Sığınağa gitmeyi teklif eden ve olmuştu, Genel Kurul'da kalmaya nasıl karar verildi?

Fakat bu arada Başkanlık Divanı'nın olduğu yerden gürültüler ve sesler gelmeye başladı. Kulak kabarttığımda bazı milletvekilleri, Meclis Başkanına, "Sayın Başkanım, burada duygusallığa yer yok, bir devlet aklına ve sağduyuya ihtiyaç var. Bu bombalar Genel Kurul'a isabet etseydi felaket olurdu. Lütfen, Genel Kurul'u kapatın, sığınağa gidelim." dediklerini duydum. Bunun üzerine aklımdan, eğer Meclis Genel kurulu kapatılırsa, halk Meclis korktu, der, evinde olan sokağa çıkmaz ve meydanda olan da meydanda durmaz, Meclis kapanmamalı, düşünceleri içinde, konuşmamı kestim, Başkanlık Divanına gittim. Meclis Başkanımıza; "Sayın Başkanım, burayı kapatıp aşağı inersek bu millet meydana gelmez, millet "Meclis bunlardan korktu' der. Bizim burada yapacağımız şey, burada ölmektir. Gitmek isteyenler gidebilir. Lütfen Meclisi kapatmayalım" dedim.

Meclis Başkanımız, önerimi kabul etti ve Meclisi kapatmadı. Milletimiz sokakta tankların altına yattığı, ölüm kusan uçaklara, helikopterlere, tanklara, bombalara ve otomatik silahlara karşı ölümüne mücadele ettiği gibi, milletimizin temsilcileri de Gazi Meclisimizde bombaların altında ölümüne mücadele etmiştir.
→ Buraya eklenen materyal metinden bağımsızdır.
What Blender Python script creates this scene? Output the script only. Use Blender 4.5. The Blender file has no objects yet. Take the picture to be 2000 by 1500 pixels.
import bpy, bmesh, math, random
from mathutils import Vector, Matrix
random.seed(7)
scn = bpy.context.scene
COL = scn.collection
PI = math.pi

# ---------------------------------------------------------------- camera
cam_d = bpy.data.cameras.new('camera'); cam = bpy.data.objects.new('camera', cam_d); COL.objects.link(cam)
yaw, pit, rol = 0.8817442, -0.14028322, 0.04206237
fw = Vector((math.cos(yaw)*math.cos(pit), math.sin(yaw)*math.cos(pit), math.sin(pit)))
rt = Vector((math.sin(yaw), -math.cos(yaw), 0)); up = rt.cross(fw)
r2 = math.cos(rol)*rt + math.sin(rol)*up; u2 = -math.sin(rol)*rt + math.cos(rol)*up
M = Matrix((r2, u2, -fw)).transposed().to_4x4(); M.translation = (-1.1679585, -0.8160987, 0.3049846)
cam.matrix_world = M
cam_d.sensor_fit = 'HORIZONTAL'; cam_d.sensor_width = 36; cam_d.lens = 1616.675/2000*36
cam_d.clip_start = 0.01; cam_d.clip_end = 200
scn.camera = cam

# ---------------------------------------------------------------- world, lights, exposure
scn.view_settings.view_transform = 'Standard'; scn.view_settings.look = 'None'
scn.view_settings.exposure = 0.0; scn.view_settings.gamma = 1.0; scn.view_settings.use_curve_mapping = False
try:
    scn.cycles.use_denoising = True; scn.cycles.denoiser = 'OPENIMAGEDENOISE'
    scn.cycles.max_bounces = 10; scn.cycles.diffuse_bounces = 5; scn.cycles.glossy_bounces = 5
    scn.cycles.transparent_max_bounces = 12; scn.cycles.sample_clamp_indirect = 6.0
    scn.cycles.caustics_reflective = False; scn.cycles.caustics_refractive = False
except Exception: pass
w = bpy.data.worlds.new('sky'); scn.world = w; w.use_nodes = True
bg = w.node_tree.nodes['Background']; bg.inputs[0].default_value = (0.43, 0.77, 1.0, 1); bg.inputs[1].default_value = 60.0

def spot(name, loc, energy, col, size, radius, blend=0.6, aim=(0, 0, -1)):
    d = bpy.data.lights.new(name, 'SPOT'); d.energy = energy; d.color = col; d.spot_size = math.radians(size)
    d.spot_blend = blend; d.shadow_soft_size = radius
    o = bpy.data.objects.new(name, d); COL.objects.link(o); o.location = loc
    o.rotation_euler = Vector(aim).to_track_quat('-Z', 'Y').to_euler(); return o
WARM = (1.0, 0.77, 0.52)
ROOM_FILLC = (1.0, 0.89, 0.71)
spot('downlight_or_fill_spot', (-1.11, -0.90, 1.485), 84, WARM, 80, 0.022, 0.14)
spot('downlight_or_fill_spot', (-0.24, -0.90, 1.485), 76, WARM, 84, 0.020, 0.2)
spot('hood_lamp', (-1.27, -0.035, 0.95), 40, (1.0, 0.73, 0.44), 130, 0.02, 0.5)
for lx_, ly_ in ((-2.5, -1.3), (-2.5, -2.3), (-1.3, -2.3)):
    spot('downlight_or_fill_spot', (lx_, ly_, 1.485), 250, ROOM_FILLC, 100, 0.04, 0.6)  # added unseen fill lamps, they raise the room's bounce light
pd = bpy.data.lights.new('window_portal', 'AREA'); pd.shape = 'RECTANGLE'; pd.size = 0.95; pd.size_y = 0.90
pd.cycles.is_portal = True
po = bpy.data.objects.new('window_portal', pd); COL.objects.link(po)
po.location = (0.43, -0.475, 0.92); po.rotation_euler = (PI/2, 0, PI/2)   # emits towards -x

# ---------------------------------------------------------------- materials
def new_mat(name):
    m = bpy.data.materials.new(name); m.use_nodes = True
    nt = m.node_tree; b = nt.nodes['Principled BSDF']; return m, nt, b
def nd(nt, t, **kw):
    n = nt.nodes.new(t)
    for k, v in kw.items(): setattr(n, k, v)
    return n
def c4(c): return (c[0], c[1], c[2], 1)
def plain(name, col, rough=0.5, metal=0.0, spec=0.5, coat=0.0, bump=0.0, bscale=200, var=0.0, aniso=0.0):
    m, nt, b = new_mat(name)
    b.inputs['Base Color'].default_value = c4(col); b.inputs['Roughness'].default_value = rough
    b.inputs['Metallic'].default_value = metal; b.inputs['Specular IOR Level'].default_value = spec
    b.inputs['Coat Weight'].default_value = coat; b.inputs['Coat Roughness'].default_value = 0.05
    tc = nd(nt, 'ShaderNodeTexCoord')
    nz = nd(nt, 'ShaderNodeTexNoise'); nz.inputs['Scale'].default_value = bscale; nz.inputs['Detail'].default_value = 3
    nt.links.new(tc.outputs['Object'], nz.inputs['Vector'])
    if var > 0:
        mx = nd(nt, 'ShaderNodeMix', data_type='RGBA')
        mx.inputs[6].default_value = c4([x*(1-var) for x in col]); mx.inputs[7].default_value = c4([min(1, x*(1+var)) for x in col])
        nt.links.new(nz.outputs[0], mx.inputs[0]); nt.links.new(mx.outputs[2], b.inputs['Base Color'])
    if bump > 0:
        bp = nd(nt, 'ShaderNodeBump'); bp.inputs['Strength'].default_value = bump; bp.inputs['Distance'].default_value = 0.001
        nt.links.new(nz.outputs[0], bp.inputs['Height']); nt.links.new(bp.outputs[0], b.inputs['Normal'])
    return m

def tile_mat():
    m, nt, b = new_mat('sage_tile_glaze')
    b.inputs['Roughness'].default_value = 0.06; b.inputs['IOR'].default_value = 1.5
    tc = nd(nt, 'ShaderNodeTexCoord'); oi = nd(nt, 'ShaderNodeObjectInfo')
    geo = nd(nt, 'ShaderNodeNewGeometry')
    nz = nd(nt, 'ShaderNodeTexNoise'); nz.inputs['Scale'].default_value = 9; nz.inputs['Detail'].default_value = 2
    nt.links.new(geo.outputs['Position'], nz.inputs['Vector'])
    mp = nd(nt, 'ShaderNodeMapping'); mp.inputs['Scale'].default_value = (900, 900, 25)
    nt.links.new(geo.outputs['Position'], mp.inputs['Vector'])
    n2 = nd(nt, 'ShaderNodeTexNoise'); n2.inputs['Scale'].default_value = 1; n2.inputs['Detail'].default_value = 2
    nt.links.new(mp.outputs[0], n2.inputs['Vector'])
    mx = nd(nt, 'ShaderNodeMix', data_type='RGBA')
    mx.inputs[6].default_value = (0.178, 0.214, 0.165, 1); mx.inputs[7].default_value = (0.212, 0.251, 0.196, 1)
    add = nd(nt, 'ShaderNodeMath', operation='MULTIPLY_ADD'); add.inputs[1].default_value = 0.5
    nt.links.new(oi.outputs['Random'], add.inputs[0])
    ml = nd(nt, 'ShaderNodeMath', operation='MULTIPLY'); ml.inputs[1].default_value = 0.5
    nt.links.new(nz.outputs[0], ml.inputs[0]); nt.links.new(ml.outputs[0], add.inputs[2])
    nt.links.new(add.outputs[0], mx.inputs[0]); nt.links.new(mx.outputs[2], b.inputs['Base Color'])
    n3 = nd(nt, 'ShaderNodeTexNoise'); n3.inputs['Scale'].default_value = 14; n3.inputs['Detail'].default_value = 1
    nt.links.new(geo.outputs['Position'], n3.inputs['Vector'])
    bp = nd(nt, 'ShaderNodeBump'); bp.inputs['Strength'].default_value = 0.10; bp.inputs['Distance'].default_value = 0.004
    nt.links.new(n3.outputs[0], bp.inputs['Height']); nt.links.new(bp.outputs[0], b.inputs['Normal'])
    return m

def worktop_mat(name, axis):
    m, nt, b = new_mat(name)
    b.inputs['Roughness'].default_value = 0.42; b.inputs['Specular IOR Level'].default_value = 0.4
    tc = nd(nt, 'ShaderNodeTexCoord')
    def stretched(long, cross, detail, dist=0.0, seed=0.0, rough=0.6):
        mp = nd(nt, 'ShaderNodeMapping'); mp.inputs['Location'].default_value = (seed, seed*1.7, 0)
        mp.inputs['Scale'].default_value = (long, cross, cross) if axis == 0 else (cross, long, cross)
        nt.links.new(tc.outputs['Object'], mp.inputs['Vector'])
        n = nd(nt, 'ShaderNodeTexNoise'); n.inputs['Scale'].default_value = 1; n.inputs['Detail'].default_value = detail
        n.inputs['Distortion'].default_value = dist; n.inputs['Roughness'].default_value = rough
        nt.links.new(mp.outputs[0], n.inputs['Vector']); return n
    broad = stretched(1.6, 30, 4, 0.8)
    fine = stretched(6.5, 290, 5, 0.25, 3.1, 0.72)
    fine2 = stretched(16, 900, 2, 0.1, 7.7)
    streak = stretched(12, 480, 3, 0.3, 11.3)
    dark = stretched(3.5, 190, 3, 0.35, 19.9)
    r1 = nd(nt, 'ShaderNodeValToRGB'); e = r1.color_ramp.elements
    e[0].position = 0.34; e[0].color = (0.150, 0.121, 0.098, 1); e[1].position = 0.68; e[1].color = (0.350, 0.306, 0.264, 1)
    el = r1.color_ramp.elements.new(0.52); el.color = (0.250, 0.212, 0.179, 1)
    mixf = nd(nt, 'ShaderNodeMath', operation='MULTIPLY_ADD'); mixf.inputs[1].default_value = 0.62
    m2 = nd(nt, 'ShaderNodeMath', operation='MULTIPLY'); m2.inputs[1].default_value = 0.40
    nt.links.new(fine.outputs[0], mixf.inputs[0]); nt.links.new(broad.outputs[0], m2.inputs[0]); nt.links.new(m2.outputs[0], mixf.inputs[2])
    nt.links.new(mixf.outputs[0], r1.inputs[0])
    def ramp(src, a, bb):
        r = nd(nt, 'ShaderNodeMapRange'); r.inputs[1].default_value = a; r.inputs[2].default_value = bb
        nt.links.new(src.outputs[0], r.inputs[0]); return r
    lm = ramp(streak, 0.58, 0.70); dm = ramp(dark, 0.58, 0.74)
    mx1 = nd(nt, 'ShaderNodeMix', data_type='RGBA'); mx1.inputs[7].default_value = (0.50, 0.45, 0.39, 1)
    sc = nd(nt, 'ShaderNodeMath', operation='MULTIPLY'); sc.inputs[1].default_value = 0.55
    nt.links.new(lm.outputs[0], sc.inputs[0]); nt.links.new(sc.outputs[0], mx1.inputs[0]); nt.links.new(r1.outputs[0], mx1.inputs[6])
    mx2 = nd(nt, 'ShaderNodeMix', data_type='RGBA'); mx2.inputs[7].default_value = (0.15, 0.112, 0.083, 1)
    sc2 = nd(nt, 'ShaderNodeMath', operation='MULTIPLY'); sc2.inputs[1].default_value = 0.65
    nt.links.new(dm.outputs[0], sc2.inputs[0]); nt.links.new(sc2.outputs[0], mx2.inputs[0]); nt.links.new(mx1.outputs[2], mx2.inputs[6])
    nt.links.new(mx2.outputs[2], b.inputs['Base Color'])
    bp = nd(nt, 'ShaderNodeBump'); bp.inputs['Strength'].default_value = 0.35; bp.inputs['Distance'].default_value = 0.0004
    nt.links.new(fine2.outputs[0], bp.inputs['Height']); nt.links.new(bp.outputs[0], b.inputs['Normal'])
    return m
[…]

Halkımız gibi , Meclisimiz de darbe teşebbüsüne kalkışan FETÖ'cü teröristlere geçit vermemiştir.

"NE YAPARSANIZ YAPIN BURADAYIZ"

Bozdağ, Genel Kurul'da böyle konuşmuştu: "Sayın Başkan, burayı kapatıp aşağı inersek bu millet meydana gelmez, bu millet 'Meclis bunlardan korktu' der. Bizim burada yapacağımız şey, burada ölmektir... Milletin huzurunda, milletin yargısında hesap vereceklerdir. Bomba da atsanız buradayız. Ne yaparsanız yapın buradayız. Sizi yargının önüne çıkaracağız, millete hesap vermenizi sağlayacağız."